Di quel che c’è, non manca nulla, nel picaresco Il trionfo dell’asino, romanzo incentrato sulle avventure di Giacomo Crivelli, veneziano di buona famiglia ammaliato dal mestiere del teatrante nella Serenissima del ’600. Non manca nulla: scenette pruriginose, personaggi strampalati, fughe precipitose, inganni, sotterfugi. Si tratta, per certi versi, di un saggio scherzoso sulla vita del guitto, una vita senza sicurezze condotta alla giornata, piena di imprevisti dolci e amari. Se foste un attore girovago potrebbe capitarvi di svegliarvi disteso su un fienile, ondeggiando sotto il peso di una rossa di primo pelo, alla prova dell’ergonomicità del vostro ‘sellame’; e subito dopo dover fuggire, rocambolescamente sospinto dai forconi di un nutrito parentado. E tutto ciò avrebbe il suo fascino, non trovate?
Si diverte Andrea Ballarini a farci smarrire fra tante scene di contorno, a farci vagare da un’avventura all’altra, incastonando il tutto nella cornice di un doppio omicidio notturno, evento che occupa le prime pagine per essere poi messo, per la verità troppo a lungo, da parte. E si diverte pure ad utilizzare un linguaggio involuto, solitamente senza eccedere, in una parodia leggera del narrare d’età moderna. Da essa riprende fra l’altro l’uso di intestare i capitoli con il resumé di quanto sta per accadere. Se la ricercatezza di stile non impedisce una lettura fluida, la trama soffre però di quel divagare di cui abbiamo detto: troppo poco infatti accade, di concreto, tra una svolta e l’altra. Ci sarebbe voluta maggiore densità di eventi per avvincere fino in fondo, evitando di perdersi nel descrivere fatti tutto sommato superflui.

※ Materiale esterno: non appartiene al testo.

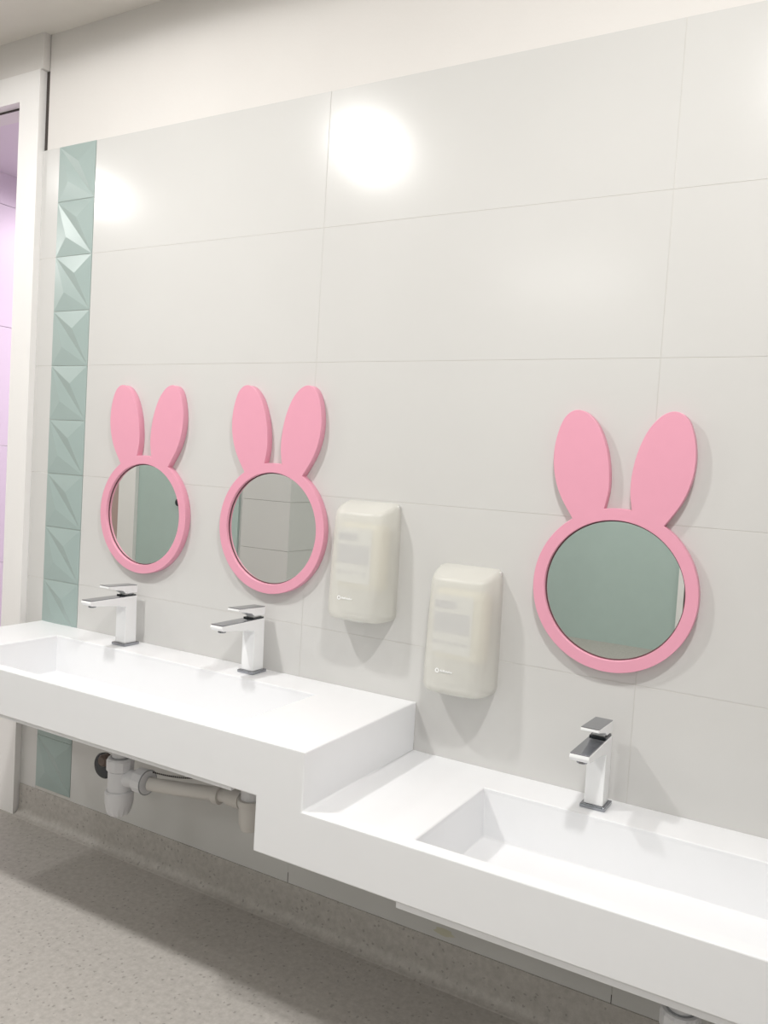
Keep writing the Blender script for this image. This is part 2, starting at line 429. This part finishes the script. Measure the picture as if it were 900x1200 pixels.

Il centellinare non impedisce peraltro che le svolte nella storia siano talvolta forzate, che l’intreccio venga tirato per i capelli verso la necessaria direzione, con qualche casualità sospetta: un ramo che si spezza precisamente al passaggio di una carrozza (p. 87); un incontro inatteso ma decisivo nel duomo di Milano (p. 95). Tutto ciò potrebbe essere in realtà il voluto calco di certi stilemi antichi: allora gli eventi fortuiti erano il pane del racconto e la preoccupazione per la verosimiglianza era ancora di là da venire; le divagazioni e le storie nelle storie (pp. 107-108) erano pratiche ampiamente seguite. Oggi certe scelte risultano un po’ scomode, e c’è sempre il rischio che si diverta più lo scrittore a inseguirle di quanto piaccia al lettore trovarsele di fronte. È teatro in prosa? La struttura, il parlare, vari elementi fanno pensare anche a questo, a un teatro scanzonato e improvvisato che racconta se stesso.
Il senso di un divagare poco governato, questo si rimprovera a Il trionfo dell’asino, romanzo condotto con un piacevole cabotaggio, a causa però del quale, alla lunga, si fa sentire la nostalgia del mare aperto, il bisogno di una bussola e infine di una terra verso cui puntare la prua.
Andrea Ballarini, Il trionfo dell’asino, Bracciano (RM) – Cosenza, Del Vecchio Editore, 2009.